* [Data section]:
---------------

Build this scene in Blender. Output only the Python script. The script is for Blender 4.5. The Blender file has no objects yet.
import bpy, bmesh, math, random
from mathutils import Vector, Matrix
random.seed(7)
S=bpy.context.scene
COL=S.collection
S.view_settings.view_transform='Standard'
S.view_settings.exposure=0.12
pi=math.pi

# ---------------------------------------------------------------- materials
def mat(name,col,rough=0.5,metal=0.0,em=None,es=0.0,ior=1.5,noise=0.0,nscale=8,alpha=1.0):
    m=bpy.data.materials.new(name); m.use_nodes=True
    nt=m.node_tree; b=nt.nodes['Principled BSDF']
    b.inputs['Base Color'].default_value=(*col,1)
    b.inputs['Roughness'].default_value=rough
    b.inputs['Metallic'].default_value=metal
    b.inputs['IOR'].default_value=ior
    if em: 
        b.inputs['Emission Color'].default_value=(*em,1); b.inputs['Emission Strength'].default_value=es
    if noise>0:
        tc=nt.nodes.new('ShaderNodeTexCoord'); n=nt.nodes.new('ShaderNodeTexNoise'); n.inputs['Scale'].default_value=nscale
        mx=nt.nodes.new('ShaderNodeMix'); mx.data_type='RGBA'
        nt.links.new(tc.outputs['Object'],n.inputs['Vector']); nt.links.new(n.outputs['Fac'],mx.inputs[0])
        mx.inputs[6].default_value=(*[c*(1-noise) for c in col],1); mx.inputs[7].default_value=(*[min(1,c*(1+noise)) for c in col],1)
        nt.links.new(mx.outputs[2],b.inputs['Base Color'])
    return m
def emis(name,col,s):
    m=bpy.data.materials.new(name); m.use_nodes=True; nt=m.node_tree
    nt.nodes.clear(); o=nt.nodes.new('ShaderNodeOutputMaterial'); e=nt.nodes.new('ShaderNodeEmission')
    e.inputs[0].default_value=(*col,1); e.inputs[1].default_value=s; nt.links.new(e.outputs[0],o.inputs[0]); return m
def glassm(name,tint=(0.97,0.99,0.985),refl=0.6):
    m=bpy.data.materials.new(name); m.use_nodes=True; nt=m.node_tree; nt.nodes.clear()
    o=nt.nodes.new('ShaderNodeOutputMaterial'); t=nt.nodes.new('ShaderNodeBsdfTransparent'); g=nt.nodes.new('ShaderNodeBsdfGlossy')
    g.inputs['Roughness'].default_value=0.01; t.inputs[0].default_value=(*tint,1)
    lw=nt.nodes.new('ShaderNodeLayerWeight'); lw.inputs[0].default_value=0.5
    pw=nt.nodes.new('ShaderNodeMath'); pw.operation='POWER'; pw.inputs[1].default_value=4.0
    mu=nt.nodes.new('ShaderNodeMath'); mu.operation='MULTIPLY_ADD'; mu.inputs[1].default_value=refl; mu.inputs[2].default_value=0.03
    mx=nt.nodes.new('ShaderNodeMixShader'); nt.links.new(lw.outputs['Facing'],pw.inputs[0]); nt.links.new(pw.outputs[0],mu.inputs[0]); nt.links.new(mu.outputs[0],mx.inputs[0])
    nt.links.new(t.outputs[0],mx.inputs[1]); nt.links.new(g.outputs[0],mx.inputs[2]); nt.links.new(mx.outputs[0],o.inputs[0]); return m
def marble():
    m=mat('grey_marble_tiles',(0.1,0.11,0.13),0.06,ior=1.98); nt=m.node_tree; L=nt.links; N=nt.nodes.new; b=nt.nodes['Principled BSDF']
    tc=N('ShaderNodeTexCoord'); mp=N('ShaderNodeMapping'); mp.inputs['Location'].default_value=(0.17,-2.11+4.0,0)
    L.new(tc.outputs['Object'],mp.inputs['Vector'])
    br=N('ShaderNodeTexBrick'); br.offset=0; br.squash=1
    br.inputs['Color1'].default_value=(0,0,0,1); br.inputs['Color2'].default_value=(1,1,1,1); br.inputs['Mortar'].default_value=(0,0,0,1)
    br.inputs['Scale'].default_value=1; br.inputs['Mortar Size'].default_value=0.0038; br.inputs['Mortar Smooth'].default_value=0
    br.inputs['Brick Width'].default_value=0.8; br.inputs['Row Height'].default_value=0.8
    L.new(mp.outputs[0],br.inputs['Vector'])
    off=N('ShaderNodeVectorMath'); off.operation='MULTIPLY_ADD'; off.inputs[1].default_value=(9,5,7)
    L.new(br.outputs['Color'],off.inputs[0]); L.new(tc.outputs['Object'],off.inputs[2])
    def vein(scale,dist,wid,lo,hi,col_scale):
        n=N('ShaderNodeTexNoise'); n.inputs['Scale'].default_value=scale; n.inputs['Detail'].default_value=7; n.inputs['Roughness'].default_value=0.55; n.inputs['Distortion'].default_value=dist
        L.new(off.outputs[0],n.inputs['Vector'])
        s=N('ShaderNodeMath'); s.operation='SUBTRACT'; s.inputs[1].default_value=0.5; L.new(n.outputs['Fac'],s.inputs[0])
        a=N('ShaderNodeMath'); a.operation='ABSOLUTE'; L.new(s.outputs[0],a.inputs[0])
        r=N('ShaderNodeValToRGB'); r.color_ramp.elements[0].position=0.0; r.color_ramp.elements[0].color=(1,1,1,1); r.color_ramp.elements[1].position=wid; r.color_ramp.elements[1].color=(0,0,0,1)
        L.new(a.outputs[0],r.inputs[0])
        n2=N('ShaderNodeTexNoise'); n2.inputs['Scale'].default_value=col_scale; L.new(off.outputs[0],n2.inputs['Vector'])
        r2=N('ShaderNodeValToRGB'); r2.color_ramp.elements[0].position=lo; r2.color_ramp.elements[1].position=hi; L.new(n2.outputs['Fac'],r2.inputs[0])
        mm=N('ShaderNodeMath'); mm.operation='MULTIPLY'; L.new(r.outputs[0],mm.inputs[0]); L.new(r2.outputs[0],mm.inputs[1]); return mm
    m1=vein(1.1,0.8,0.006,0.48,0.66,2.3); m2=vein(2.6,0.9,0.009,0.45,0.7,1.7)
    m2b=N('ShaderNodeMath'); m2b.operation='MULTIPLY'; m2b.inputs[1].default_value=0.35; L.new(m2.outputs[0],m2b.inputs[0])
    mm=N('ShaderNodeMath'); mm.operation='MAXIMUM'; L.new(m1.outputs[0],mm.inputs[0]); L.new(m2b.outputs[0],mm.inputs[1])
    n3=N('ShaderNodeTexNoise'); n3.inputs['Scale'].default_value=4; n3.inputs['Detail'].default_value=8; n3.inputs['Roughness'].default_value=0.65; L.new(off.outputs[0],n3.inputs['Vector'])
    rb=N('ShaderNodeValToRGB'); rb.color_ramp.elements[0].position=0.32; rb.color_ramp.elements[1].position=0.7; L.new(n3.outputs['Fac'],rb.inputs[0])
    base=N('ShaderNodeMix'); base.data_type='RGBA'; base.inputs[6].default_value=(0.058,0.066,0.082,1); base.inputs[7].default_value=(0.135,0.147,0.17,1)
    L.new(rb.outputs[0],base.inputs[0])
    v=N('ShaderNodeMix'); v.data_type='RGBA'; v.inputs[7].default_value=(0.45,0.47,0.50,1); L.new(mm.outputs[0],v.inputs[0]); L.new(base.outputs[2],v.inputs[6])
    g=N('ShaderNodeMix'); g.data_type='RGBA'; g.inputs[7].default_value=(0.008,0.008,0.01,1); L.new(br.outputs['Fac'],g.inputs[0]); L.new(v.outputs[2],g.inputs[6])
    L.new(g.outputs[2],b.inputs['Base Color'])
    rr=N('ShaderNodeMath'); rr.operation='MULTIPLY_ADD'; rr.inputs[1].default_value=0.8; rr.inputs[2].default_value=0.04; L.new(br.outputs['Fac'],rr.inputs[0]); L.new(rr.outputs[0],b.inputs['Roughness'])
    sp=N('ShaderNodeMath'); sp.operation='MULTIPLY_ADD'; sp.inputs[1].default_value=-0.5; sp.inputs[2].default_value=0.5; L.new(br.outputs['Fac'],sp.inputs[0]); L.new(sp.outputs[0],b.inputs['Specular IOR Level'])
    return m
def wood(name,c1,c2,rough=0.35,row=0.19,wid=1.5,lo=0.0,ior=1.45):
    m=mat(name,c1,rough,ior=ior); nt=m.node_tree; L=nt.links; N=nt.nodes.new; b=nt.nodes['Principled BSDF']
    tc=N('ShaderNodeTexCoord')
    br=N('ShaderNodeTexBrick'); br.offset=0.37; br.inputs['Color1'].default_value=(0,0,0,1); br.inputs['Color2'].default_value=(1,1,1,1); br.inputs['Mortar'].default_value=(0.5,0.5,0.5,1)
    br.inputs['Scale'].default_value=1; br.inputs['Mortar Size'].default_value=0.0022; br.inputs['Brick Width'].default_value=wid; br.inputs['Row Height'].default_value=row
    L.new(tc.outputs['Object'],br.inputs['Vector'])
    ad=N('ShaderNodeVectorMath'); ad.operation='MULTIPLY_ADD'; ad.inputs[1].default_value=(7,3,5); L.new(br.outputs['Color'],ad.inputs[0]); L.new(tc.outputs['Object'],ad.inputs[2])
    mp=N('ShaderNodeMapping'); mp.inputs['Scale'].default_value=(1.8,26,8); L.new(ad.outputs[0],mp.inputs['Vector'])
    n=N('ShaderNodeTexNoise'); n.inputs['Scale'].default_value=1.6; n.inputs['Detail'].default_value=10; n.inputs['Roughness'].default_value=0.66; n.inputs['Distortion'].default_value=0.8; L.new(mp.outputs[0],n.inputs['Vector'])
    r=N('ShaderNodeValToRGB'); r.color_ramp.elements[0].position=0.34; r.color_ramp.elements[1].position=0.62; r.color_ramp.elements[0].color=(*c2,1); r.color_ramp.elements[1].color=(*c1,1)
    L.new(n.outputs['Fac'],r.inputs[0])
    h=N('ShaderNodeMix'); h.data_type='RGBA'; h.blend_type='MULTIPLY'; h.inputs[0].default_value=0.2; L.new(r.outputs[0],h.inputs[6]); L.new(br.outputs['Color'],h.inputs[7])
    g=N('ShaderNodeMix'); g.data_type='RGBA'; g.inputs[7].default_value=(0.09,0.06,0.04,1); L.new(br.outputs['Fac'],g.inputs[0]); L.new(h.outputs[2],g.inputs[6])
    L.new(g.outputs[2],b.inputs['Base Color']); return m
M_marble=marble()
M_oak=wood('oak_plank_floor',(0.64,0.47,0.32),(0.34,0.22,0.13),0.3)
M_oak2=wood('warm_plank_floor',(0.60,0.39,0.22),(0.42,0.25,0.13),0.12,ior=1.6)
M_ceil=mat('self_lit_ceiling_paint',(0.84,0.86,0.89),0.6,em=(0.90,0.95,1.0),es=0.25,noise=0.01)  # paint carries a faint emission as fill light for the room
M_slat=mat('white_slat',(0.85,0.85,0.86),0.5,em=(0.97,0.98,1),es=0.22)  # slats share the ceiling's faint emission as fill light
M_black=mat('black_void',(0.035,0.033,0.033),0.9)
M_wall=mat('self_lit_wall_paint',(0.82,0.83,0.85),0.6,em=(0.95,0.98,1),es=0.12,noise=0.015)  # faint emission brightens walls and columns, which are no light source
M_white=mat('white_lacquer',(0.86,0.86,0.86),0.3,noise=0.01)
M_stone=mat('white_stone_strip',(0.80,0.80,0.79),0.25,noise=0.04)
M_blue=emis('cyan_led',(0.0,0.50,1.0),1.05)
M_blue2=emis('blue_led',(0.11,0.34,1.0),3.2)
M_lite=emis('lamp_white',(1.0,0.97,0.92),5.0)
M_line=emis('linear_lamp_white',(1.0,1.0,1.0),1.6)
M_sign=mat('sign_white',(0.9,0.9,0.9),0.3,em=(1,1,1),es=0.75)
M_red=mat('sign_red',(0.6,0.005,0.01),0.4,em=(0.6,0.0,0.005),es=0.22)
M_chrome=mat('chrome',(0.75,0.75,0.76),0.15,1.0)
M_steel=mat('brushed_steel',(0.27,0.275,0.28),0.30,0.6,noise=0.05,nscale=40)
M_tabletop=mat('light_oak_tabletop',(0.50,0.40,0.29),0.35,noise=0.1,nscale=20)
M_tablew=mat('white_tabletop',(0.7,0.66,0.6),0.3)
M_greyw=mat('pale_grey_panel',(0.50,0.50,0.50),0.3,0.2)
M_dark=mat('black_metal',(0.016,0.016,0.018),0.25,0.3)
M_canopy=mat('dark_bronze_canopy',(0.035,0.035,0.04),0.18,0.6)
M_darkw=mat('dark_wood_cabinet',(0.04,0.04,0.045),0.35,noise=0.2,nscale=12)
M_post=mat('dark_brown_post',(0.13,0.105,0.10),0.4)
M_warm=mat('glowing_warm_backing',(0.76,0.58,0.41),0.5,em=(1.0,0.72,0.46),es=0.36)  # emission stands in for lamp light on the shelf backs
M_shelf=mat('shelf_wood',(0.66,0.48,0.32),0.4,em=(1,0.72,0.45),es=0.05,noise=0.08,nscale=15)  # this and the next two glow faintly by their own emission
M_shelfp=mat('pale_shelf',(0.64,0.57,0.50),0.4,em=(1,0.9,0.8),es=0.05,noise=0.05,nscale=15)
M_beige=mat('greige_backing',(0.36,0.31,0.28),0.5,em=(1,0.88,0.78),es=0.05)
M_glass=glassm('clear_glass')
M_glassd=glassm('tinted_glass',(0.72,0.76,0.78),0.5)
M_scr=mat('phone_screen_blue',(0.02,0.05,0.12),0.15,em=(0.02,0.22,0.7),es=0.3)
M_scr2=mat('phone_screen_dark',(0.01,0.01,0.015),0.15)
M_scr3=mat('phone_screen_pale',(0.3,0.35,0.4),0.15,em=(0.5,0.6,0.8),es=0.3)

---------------

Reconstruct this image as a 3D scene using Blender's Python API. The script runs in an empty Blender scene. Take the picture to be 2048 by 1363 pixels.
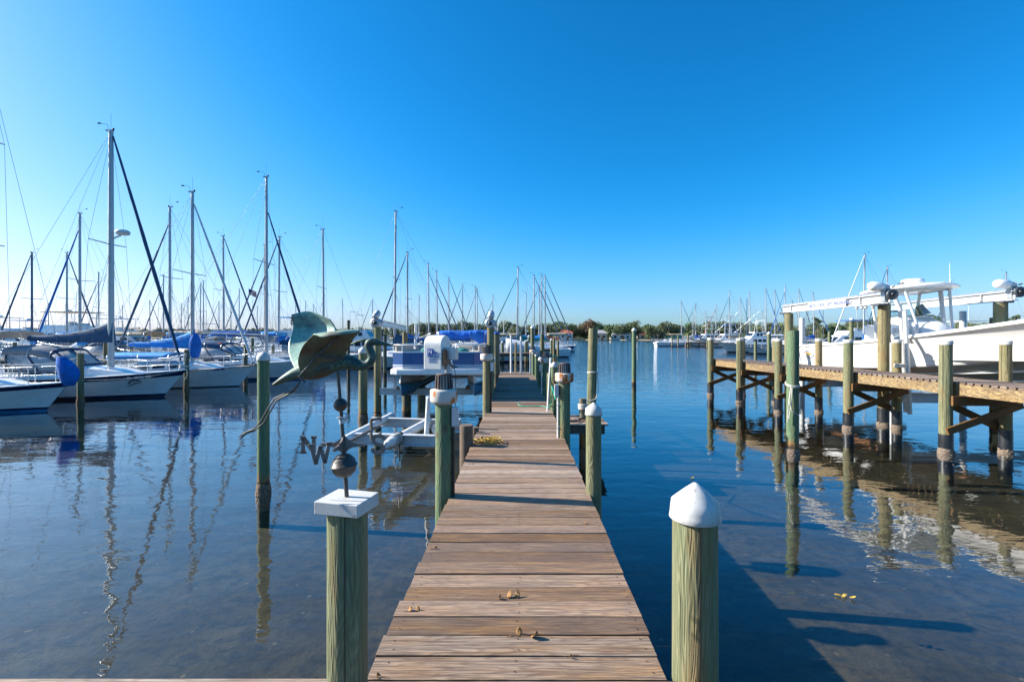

---------------

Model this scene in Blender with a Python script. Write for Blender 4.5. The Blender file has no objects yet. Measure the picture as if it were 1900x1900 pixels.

---------------

* [Directions]: Track down the lines that include the word "file" and copy them.

* [Response to this exercise]:
Build this scene in Blender. Output only the Python script. The script is for Blender 4.5. The Blender file has no objects yet.
Model this scene in Blender with a Python script. Write for Blender 4.5. The Blender file has no objects yet. Measure the picture as if it were 1900x1900 pixels.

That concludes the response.